Catholic News Service
Talky, pretentious and filled with existential angst when the characters aren’t preoccupied with spitting curses, “Birdman or (The Unexpected Virtue of Ignorance)” is visually dazzling.
Morally, though, it’s dead weight.
This black comedy reflects on the nature of fame, specifically, the warping power of movie fame gained by playing big-budget comic-book heroes. It occasionally circles this theme, but provides no resolution. Gloom, anxiety and complete self-absorption supplant responsible behavior, with no evident consequences.

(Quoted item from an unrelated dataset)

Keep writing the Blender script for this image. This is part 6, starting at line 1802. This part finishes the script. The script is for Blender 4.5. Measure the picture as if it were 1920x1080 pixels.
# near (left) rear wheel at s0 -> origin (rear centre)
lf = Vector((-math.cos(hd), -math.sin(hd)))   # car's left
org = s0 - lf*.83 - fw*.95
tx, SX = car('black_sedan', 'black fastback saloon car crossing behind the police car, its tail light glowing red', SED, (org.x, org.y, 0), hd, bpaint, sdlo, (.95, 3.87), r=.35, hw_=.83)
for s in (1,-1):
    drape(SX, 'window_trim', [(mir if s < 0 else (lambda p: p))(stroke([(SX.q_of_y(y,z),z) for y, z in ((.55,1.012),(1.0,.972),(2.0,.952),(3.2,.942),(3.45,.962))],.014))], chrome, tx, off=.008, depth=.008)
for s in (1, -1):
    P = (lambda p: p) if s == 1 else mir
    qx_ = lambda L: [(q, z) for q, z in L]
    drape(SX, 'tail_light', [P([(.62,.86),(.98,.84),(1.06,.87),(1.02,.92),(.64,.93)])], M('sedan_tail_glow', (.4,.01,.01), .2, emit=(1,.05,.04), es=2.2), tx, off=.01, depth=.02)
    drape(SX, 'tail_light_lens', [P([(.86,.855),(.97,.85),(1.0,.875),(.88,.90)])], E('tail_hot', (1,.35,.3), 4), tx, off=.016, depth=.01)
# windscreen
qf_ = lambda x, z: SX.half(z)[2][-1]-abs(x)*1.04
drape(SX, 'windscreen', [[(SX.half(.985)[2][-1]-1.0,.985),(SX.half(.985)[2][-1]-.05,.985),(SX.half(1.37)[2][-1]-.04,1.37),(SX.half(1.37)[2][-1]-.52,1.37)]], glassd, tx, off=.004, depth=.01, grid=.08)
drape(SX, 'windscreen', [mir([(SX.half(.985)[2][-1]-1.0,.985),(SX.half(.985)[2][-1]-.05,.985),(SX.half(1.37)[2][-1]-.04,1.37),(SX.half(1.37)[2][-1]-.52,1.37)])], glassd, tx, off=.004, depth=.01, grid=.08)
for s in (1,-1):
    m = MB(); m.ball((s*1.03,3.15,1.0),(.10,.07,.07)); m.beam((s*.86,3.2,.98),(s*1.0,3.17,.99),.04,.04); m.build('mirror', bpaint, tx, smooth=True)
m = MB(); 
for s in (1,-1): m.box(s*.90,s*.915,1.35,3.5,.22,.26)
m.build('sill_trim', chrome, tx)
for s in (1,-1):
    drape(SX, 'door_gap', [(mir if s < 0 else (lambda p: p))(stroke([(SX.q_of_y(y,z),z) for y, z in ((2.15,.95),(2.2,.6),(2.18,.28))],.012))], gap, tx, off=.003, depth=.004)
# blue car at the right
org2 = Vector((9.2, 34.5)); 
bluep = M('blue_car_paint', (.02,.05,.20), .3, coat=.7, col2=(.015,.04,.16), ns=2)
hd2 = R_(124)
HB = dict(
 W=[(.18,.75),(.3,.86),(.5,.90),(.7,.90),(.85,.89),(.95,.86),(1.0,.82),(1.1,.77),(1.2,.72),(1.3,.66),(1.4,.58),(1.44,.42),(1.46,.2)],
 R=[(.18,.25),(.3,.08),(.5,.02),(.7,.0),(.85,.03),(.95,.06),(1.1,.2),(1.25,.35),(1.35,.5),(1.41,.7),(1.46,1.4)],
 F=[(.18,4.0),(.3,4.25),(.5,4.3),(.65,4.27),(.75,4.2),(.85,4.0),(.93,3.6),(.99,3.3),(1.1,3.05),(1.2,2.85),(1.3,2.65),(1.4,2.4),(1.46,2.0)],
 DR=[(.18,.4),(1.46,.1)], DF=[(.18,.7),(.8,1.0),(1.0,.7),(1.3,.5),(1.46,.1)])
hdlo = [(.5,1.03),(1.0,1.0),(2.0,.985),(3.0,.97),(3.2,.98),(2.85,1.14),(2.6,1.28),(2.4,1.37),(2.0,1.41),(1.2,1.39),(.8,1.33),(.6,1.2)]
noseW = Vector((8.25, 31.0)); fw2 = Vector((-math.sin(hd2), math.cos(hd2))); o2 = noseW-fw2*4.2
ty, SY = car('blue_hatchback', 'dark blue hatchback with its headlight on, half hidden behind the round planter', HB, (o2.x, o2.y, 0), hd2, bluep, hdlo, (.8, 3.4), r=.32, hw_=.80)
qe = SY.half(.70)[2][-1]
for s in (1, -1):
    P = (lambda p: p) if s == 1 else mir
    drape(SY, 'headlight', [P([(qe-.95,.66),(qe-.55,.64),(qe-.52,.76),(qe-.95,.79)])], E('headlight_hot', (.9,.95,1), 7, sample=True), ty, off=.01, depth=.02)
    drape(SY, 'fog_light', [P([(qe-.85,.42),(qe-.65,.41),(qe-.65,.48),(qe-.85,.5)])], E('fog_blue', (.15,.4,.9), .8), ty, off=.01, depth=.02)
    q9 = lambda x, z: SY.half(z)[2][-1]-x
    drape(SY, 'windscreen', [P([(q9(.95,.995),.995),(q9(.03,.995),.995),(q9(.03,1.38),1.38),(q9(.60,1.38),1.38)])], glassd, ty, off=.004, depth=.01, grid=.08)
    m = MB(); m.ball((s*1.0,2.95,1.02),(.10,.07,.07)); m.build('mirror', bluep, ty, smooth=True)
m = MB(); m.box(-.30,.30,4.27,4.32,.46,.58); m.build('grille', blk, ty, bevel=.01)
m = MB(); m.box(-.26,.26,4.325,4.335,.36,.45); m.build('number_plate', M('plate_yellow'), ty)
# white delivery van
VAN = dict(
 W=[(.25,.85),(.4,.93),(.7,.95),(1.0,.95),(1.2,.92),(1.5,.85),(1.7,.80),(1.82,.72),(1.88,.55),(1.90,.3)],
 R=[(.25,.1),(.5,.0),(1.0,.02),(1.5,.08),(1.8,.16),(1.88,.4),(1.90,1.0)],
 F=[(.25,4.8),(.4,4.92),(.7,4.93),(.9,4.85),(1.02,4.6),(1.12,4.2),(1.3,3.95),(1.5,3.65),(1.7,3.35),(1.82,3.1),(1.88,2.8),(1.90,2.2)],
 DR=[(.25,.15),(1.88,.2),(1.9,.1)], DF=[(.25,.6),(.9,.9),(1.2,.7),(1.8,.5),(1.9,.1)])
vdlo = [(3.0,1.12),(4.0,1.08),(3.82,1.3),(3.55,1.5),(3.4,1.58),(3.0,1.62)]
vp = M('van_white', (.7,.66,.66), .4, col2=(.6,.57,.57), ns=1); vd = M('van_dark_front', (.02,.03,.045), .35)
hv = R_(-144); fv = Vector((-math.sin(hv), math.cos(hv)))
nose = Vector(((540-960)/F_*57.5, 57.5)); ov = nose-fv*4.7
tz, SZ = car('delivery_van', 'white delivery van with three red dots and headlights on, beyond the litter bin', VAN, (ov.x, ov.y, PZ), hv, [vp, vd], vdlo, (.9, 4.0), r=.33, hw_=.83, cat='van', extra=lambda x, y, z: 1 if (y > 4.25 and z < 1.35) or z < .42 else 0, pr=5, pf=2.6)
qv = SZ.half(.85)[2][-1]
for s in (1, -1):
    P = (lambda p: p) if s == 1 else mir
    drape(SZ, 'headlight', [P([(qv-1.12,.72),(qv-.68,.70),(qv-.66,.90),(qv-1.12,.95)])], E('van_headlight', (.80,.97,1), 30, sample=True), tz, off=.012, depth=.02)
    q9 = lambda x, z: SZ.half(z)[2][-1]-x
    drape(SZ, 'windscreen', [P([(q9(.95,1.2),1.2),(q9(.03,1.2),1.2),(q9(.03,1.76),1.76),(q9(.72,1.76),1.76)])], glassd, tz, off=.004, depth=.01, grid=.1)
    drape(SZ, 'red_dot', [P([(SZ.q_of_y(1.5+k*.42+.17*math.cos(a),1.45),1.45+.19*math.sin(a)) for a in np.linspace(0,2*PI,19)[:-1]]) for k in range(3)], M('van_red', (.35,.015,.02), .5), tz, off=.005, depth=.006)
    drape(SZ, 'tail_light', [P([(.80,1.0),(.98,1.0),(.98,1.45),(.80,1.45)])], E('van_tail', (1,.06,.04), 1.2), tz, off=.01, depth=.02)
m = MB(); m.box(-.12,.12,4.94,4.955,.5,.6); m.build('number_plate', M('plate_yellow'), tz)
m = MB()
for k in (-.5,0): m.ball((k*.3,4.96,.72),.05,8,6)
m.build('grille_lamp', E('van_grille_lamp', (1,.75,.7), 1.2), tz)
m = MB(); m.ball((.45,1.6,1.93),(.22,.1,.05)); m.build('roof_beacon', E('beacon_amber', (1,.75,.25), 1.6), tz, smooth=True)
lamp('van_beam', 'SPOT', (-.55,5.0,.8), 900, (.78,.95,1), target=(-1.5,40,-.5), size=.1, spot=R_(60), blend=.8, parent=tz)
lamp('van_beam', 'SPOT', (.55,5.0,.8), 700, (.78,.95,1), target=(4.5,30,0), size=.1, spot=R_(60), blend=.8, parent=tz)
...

Michael Keaton plays Riggan Thomson, an actor who has achieved worldwide fame playing an action hero called Birdman in a series of films. This, of course, parallels Keaton’s own experience as the star of two Batman pictures released in the late 1980s and early ’90s. We are constantly reminded that Thomson’s turn as Birdman represented a soul-deadening artistic sellout.
With much of his money now drained away, Thomson is attempting to redefine himself as a serious actor. He has adapted, and is directing and starring in, a work by short-story writer Raymond Carver, “What We Talk About When We Talk About Love.” As the movie opens, the show is in previews on Broadway.
The preview performances mostly go wrong, launching a series of in-jokes for theater buffs. Things go from bad to worse when, after a rehearsal mishap, Thomson hires intense performer Mike (Edward Norton), who undermines him at every opportunity.
Riggan’s Birdman alter ego haunts him in voiceovers, taunting him about his earlier celebrity and deriding his effort to become a grounded actor. That Riggan’s movie powers derived entirely from special effects never appears in these discussions.
Riggan understands so little about Carver’s story that he ends the play with an on-stage gun suicide he wrote himself. This delights the uncaring, whooping audiences in need of spectacle, while guaranteeing he’ll get a hostile review from The New York Times.
Director Alejandro G. Inarritu and his co-writers, Nicolas Giacobone, Alexander Dinelaris Jr. and Armando Bo, fill most of the film with bitter speeches. Riggan’s daughter and assistant Sam (Emma Stone) gets to deliver one of the strongest of them: “You’re doing this because, like the rest of us, you’re scared you don’t matter! And guess what — you don’t matter! Get used to it!”
Riggan has his supportive girlfriend Laura (Andrea Riseborough) in the cast and sometimes receives terse counseling from producer Jake (Zach Galifianakis). But most of his best advice comes from his ex-wife, Sylvia (Amy Ryan), who consoles him with, “It’s what you always do. You mistake love for admiration.”
One’s reaction to the movie becomes, then, strictly a matter of taste. If you savor vinegar, as in, bucket after bucket of it, you’ll have little trouble enduring this. Otherwise, it’s a sad, bilious journey.
The film contains fleeting rear nudity, much sexual humor, including a crude sight gag, a same-sex kiss, frequent profanity and pervasive crude and crass language. The Catholic News Service classification is A-III — adults. The Motion Picture Association of America rating is R — restricted. Under 17 requires accompanying parent or adult guardian.